▶ [DESCRIPTION OF THE TASK]: Exactly the lines from the start of the data through the line containing "return d @ CM.T" should be output, with both ends kept and nothing added.

▶ [DATA SEGMENT]:
======

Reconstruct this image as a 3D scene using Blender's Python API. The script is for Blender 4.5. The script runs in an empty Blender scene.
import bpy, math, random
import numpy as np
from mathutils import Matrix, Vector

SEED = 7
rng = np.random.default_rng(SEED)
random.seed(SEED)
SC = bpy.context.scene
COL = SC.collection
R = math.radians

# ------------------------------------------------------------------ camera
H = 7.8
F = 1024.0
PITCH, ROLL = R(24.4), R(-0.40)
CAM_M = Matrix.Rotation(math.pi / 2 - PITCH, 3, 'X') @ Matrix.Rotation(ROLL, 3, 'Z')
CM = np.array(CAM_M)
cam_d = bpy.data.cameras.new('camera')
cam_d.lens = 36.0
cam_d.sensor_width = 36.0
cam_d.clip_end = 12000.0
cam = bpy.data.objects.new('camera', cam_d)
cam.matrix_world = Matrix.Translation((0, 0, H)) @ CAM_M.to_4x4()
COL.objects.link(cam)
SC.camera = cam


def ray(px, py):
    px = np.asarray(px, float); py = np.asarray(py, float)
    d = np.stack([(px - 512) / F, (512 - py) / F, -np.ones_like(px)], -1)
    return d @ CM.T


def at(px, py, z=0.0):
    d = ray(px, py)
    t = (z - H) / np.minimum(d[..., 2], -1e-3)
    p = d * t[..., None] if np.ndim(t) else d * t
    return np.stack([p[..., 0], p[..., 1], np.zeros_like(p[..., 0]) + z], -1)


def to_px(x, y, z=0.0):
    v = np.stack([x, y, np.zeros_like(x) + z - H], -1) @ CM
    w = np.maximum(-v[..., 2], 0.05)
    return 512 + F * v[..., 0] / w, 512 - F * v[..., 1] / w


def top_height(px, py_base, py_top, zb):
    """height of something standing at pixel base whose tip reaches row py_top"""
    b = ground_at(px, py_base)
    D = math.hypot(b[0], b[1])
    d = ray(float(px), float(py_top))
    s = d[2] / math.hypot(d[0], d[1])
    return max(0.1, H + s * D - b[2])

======

▶ [ANSWER TO THIS PROBLEM]:
Reconstruct this image as a 3D scene using Blender's Python API. The script is for Blender 4.5. The script runs in an empty Blender scene.
import bpy, math, random
import numpy as np
from mathutils import Matrix, Vector

SEED = 7
rng = np.random.default_rng(SEED)
random.seed(SEED)
SC = bpy.context.scene
COL = SC.collection
R = math.radians

# ------------------------------------------------------------------ camera
H = 7.8
F = 1024.0
PITCH, ROLL = R(24.4), R(-0.40)
CAM_M = Matrix.Rotation(math.pi / 2 - PITCH, 3, 'X') @ Matrix.Rotation(ROLL, 3, 'Z')
CM = np.array(CAM_M)
cam_d = bpy.data.cameras.new('camera')
cam_d.lens = 36.0
cam_d.sensor_width = 36.0
cam_d.clip_end = 12000.0
cam = bpy.data.objects.new('camera', cam_d)
cam.matrix_world = Matrix.Translation((0, 0, H)) @ CAM_M.to_4x4()
COL.objects.link(cam)
SC.camera = cam


def ray(px, py):
    px = np.asarray(px, float); py = np.asarray(py, float)
    d = np.stack([(px - 512) / F, (512 - py) / F, -np.ones_like(px)], -1)
    return d @ CM.T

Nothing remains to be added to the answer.